FOGLIO LAPIS - FEBBRAIO - 2012

 
 

Bisogna trasformare la scuola, dice il sindaco della metropoli americana, da catena di montaggio a centro d'innovazione – Un istituto d'avanguardia nel cuore di Manhattan – Ancora una volta si punta sull'insegnamento individualizzato, e sulla scuola secondaria impostata come un campus – Si tratta non tanto d'impartire nozioni, quanto di permettere ai giovani il pensiero critico, che li renda adatti al futuro imprevedibile che li attende

 

La Laboratory School for Collaborative Studies si trova al numero 333 della Diciassettesima strada ovest, nel quartiere di Chelsea che si estende nel cuore di Manhattan. Si tratta di un istituto secondario, che dunque prepara i ragazzi per il college universitario. Non certo a torto la scuola di Chelsea si autodefinisce laboratorio, si tratta infatti di uno degli istituti all'avanguardia nella sperimentazione del cosiddetto progetto iZone: innovation Zone. Prendendo lo spunto dallo sconfortante verdetto delle comparazioni statistiche internazionali sul rendimento scolastico, che classifica il sistema educativo degli Stati Uniti al di sotto di molti altri Paesi, dalla Finlandia alla Corea del Sud, la metropoli americana intende studiare un modello nuovo di scuola, che sia tale da far recuperare alla scuola USA una posizione di punta. La Lab School è stata fra i primi dei centosessanta istituti che sperimentano il progetto iZone: entro i prossimi tre anni saranno quattrocento.

La sfida che ci sta di fronte”, dice Michael Bloomberg, sindaco di New York City, “è semplicemente la trasformazione delle nostre scuole da catene di montaggio a centri dell'innovazione”. E ancora: “Abbiamo perduto terreno con le scuole e lo stesso è accaduto con l'economia, anche in materia di educazione bisogna dunque recuperare il senso dell'iniziativa”. Si punta su un insegnamento il più possibile personalizzato, sul ripensamento della giornata scolastica, su come gestire al meglio l'apporto della tecnologia. Ma in realtà tutto è in discussione. Secondo Brooke Jackson, preside della Lab School della Diciassettesima strada, il problema principale degli istituti pubblici negli Stati Uniti è precisamente il fatto che generalmente non sono organizzati attorno alla necessità individuali degli studenti. Che sono quanto mai disparate: basti pensare alla molteplicità delle etnie e delle lingue d'origine che caratterizza il melting pot americano, e che a New York è in particolare evidenza.

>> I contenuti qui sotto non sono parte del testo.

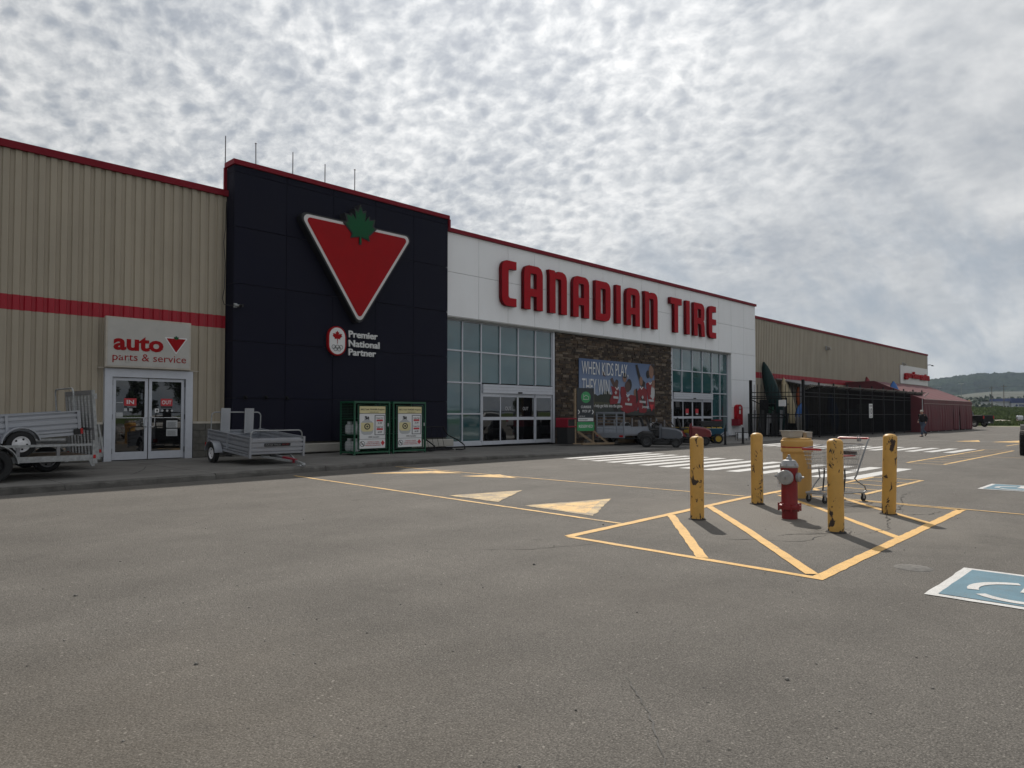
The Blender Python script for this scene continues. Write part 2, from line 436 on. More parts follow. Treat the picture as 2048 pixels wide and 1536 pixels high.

Per questo l'approccio al problema dev'essere totalmente libero da pregiudizi. Il piano della preside Jackson prescinde dal quadro, consolidato dalla tradizione, di un calendario fisso delle lezioni, e persino delle classi divise per gruppi di età. É insensato, sostiene, tenere insieme in una stessa classe di una trentina di studenti ragazzi in grado di procedere autonomamente verso il diploma e altri che per questo hanno bisogno di assistenza personalizzata. Lei pensa a una scuola stile college, una sorta di campus in cui i docenti tengono conferenze o fanno lezione a piccoli gruppi selezionati secondo le necessità individuali, o addirittura si occupano in caso di esigenze particolari del singolo alunno. Inoltre si fa affidamento sull'esercizio fisico: prima di una lezione di matematica, per esempio, niente di meglio che una bella pedalata in gruppo lungo la riva dell'Hudson. In fondo, dice, New York City può essere usata come aula, e che aula! Si può anche stimolare l'apprendimento, aggiunge, con esercizi di stretching  prima di passare al lavoro. Naturalmente, precisa, il rigore professionale non può e non deve essere messo in discussione.

Anche in materia di contenuti niente, nel progetto iZone, è fisso e immutabile: l'obiettivo è in movimento, l'importante è mettere i ragazzi in grado di pensare criticamente. Nei tempi difficili che viviamo e che probabilmente caratterizzeranno il futuro dei nostri giovani, i riformatori newyorchesi si propongono di aiutarli a sviluppare consapevolezza di sé, a non lasciarsi smontare dall'incertezza, a non cedere di fronte all'ignoto. La carica innovativa del progetto non deve far pensare a una visione iper-tecnologica: certo il computer aiuta ma non è con il computer che si migliora la qualità della scuola. Piuttosto con docenti preparati e coinvolti. Brooke Jackson è molto fiera del suo staff, un facile accesso a insegnanti sempre disponibili è parte del progetto e, ormai, della prassi. “I ragazzi arrivano prima dell'orario per parlare con  i docenti e si trattengono alla fine della giornata. Al punto che qualche volta devo accompagnarli alla porta...”

                                                          a. v.